Asfahani Design Lounge: in Beirut, seven floors of creativity

In the Lebanese capital, a new space with a focus on furnishings. A glass box on a hill overlooking the city

Asfahani Design Lounge, Beirut
Asfahani Design Lounge, Beirut

An exceptional position, on the main street of the Mansourieh district in Beirut, on a hill overlooking the city. This is the site of the new Asfahani Design Lounge: seven display levels for a total of 4,000 square meters, with a peerless view.

The Design Lounge represents an innovative formula on the market in the Middle East: excellent style and comfort, functional efficiency and high-level products (in terms of stylistic research and materials) are joined by an optimal price-quality ratio, to offer solutions – as we read at the website designlounge.net – that are radically different from the usual offerings, reflecting the extremes of “the flood of cheap products that dominate large parts of the consumer world today and the most expensive products that cost a fortune.”

With ideal proposals for private homes, offices and contract applications, most of the furnishings of important European brands constitute separate modules that can be easily reorganized, replaced, combined or swapped to respond to any consumer needs, with the highly qualified guidance of the showroom staff.

Visitors are welcomed by an arrangement of sofas by Moroso, one of the brands chosen by Armen Asfahani; the Salon Nanà collection, in collaboration with the French-Lebanese architect Annabel Karim Kassar, is displayed in a corner of the ground floor offering a fine view of the city. The mezzanine level presents Gogan and Gentry, as well as the Diesel Living with Moroso collection. The two brands thus return to the Lebanese market in grand style.
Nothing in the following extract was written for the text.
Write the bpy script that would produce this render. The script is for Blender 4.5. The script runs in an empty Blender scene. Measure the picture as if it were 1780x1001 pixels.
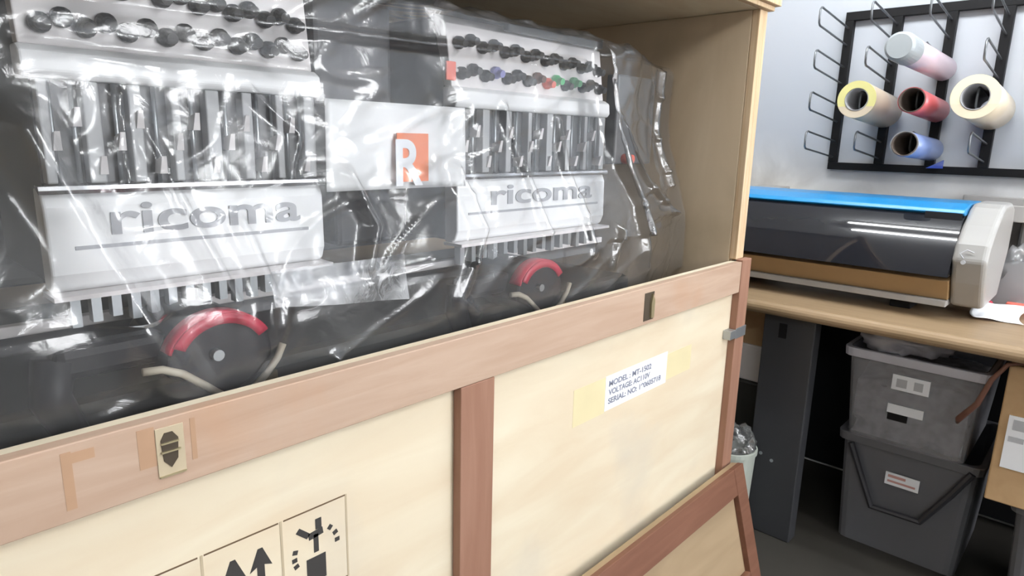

Other companies on view include Foscarini and La Chance, Vondom, 4 Mariani and Arbi.

Asfahani Design Lounge is a commercial space, but it is also a place for events, like the workshop “From fiber to product: the exciting journey of a textile,” organized by Moroso in collaboration with Kvadrat for the opening, where the city’s leading design firms came to terms with the personalization of a miniature version of the Fjord chair designed by Patricia Urquiola.